L’esordio è fulminante: “Che male c’è ad amare il popolo? Su coloro che hanno osato porre la scandalosa domanda è da tempo calata l’accusa, considerata infamante dalle caste globaliste che (s)governano il mondo, di populismo. Eppure la sovranità popolare è ciò che rende autentica e vitale la democrazia”. Una “verità evidente…”. L’accusa cadde anche su Pasolini, com’è noto anche da sinistra. Torcendo il senso della sua critica al potere, oscurando la sua “ricerca indomita di una ragione pubblica in cui credere, da trasmettere pedagogicamente”, dimenticando il suo “amore disperato” per le istituzioni che rendono popolo i singoli individui, luoghi misteriosi che li rendono umilmente fratelli. E istituzioni sono per lui certo quelle della Repubblica, ma anche la Chiesa e il Partito. Il fatto è, secondo Cantaro, che senza una vera passione per il popolo, ogni discorso della politica appare ai governati falso e, dunque, irricevibile.
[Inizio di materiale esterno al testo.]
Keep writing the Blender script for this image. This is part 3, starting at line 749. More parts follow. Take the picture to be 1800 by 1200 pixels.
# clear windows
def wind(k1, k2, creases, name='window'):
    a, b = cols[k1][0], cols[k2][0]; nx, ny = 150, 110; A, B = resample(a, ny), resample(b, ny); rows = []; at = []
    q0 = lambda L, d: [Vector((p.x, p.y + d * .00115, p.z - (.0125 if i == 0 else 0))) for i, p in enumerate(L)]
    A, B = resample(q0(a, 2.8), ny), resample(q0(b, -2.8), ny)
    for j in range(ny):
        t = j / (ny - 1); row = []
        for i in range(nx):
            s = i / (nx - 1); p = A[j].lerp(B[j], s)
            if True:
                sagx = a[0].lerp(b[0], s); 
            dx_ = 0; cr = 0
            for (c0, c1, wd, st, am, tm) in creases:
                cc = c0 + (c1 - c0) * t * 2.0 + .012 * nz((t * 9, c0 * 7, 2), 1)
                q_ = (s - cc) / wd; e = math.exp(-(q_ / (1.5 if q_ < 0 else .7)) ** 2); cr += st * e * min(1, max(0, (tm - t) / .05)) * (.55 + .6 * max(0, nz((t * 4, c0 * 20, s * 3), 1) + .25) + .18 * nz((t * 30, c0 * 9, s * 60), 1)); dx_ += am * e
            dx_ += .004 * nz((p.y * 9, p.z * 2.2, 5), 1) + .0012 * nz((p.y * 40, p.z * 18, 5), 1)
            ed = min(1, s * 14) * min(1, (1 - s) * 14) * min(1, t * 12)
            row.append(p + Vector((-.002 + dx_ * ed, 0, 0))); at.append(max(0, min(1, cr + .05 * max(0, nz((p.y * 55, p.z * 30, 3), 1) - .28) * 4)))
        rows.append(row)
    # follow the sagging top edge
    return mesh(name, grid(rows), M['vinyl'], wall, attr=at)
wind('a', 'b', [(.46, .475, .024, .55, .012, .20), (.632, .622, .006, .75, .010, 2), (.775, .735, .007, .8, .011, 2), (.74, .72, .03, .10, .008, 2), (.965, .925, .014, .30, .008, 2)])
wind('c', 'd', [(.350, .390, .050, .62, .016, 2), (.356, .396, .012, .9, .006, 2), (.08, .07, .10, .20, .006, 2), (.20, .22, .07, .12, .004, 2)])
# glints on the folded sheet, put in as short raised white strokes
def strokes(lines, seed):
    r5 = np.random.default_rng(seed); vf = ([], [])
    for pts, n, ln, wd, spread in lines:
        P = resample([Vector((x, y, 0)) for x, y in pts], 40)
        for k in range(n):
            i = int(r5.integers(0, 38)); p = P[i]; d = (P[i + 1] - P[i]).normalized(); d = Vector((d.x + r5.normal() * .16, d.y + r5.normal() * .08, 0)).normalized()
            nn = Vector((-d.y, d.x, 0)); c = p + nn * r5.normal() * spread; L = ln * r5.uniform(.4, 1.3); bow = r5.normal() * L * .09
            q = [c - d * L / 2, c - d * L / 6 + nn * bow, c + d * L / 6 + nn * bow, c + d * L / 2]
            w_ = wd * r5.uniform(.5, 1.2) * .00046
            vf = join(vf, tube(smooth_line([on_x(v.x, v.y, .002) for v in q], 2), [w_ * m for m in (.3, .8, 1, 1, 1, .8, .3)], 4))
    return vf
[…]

Al popolo, alla sua funzione politica, Cantaro dedica pagine di grandissimo interesse, in una ricostruzione storica e teorica serrata. Si misura qui, sostiene l’autore e la cosa mi riguarda assai da vicino, la domanda che riguarda i tentativi di riforma costituzionale e la contrapposizione tra le ragioni di chi si batte per una democrazia di investitura e per una forma di premierato assoluto e chi sostiene le ragioni di una democrazia di tipo parlamentare, sia pure fortemente razionalizzata. La conclusione di Antonio Cantaro è spiazzante, perché nel recinto della discussione pubblica introduce l’organo costituzionale “popolo” e questo ridetermina la domanda a cui rispondere, e cioè: “Si tratta di discorsi adeguati ed efficaci a colmare l’enorme fossato che si è aperto negli ultimi decenni tra popolo e potere, tra cittadini e istituzioni? Entrambi i discorsi dimenticano, colpevolmente, che la prima e più profonda debolezza delle democrazie contemporanee, e della democrazia italiana in particolare, è la debolezza dell’organo costituzionale ‘popolo’. L’espropriazione di potere consumata a suo danno da ristrette oligarchie, sia quando esse siano elette in regime di democrazia di investitura sia quando siano elette in regime di democrazia rappresentativa. Non a caso il discorso politico oggi dominante nel mondo e in Europa è quello populista nei suoi diversi colori…”.
E al populismo viene dedicato il capitolo titolato “Il populismo preso sul serio”. Un’analisi senza sconti, un’indagine senza schermi dinanzi al demos che reclama le proprie ragioni. “Primitivismo politico e costituzionale?”, si chiede Cantaro, “può darsi, ma dipende anche da noi. Parlare delle ragioni dei populisti, parlare con i populisti, non significa necessariamente parlare come i populisti. È un dovere democratico smettere di iniettare il veleno della paura tra i cittadini, paventando scenari nefasti”.
E’ poi nello scritto dedicato alla “Repubblica delle destre” che il lettore, specie quello che si riferisce alla esperienza politica del Pd, troverà l’urticante invito a leggere la questione tenendo conto del “cesarismo che è in noi”. Un sano esercizio.